- _GIVEN INFORMATION_
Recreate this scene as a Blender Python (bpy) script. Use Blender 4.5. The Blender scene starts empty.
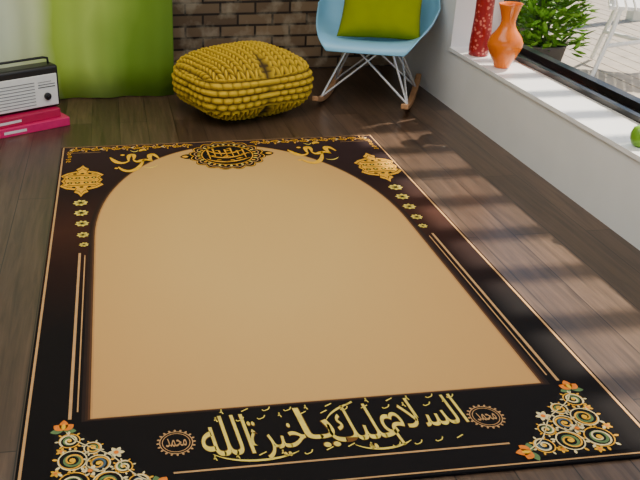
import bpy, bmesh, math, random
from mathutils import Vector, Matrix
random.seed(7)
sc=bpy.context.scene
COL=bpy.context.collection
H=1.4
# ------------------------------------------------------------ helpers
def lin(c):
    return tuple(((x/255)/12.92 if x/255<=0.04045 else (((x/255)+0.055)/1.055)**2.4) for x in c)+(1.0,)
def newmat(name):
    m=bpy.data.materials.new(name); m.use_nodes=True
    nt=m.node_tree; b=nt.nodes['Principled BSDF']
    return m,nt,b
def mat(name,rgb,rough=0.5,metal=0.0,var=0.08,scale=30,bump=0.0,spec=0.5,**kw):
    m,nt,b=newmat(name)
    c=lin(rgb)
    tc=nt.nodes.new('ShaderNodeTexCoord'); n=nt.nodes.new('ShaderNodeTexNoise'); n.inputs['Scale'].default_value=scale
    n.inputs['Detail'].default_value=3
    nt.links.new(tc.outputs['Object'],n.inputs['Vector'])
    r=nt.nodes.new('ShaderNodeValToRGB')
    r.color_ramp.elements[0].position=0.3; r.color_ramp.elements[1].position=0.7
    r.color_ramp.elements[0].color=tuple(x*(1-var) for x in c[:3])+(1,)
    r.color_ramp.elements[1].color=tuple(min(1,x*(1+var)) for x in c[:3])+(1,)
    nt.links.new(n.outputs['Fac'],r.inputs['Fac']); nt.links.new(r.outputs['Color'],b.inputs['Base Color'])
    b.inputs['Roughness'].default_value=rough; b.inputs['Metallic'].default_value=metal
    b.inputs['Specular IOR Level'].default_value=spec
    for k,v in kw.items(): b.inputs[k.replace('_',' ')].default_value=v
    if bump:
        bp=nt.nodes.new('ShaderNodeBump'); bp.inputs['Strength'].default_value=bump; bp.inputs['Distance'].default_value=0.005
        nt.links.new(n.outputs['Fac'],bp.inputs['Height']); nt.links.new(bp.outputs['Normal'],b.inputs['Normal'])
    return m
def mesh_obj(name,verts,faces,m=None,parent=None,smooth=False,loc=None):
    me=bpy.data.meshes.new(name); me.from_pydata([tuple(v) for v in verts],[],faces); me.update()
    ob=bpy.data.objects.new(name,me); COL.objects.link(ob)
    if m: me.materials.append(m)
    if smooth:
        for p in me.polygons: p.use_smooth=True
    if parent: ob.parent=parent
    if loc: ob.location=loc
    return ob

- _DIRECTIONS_
Reproduce the material in full, word for word, and omit the pictures.

- _OUTPUT FOR THIS EXERCISE_
Recreate this scene as a Blender Python (bpy) script. Use Blender 4.5. The Blender scene starts empty.
import bpy, bmesh, math, random
from mathutils import Vector, Matrix
random.seed(7)
sc=bpy.context.scene
COL=bpy.context.collection
H=1.4
# ------------------------------------------------------------ helpers
def lin(c):
    return tuple(((x/255)/12.92 if x/255<=0.04045 else (((x/255)+0.055)/1.055)**2.4) for x in c)+(1.0,)
def newmat(name):
    m=bpy.data.materials.new(name); m.use_nodes=True
    nt=m.node_tree; b=nt.nodes['Principled BSDF']
    return m,nt,b
def mat(name,rgb,rough=0.5,metal=0.0,var=0.08,scale=30,bump=0.0,spec=0.5,**kw):
    m,nt,b=newmat(name)
    c=lin(rgb)
    tc=nt.nodes.new('ShaderNodeTexCoord'); n=nt.nodes.new('ShaderNodeTexNoise'); n.inputs['Scale'].default_value=scale
    n.inputs['Detail'].default_value=3
    nt.links.new(tc.outputs['Object'],n.inputs['Vector'])
    r=nt.nodes.new('ShaderNodeValToRGB')
    r.color_ramp.elements[0].position=0.3; r.color_ramp.elements[1].position=0.7
    r.color_ramp.elements[0].color=tuple(x*(1-var) for x in c[:3])+(1,)
    r.color_ramp.elements[1].color=tuple(min(1,x*(1+var)) for x in c[:3])+(1,)
    nt.links.new(n.outputs['Fac'],r.inputs['Fac']); nt.links.new(r.outputs['Color'],b.inputs['Base Color'])
    b.inputs['Roughness'].default_value=rough; b.inputs['Metallic'].default_value=metal
    b.inputs['Specular IOR Level'].default_value=spec
    for k,v in kw.items(): b.inputs[k.replace('_',' ')].default_value=v
    if bump:
        bp=nt.nodes.new('ShaderNodeBump'); bp.inputs['Strength'].default_value=bump; bp.inputs['Distance'].default_value=0.005
        nt.links.new(n.outputs['Fac'],bp.inputs['Height']); nt.links.new(bp.outputs['Normal'],b.inputs['Normal'])
    return m
def mesh_obj(name,verts,faces,m=None,parent=None,smooth=False,loc=None):
    me=bpy.data.meshes.new(name); me.from_pydata([tuple(v) for v in verts],[],faces); me.update()
    ob=bpy.data.objects.new(name,me); COL.objects.link(ob)
    if m: me.materials.append(m)
    if smooth:
        for p in me.polygons: p.use_smooth=True
    if parent: ob.parent=parent
    if loc: ob.location=loc
    return ob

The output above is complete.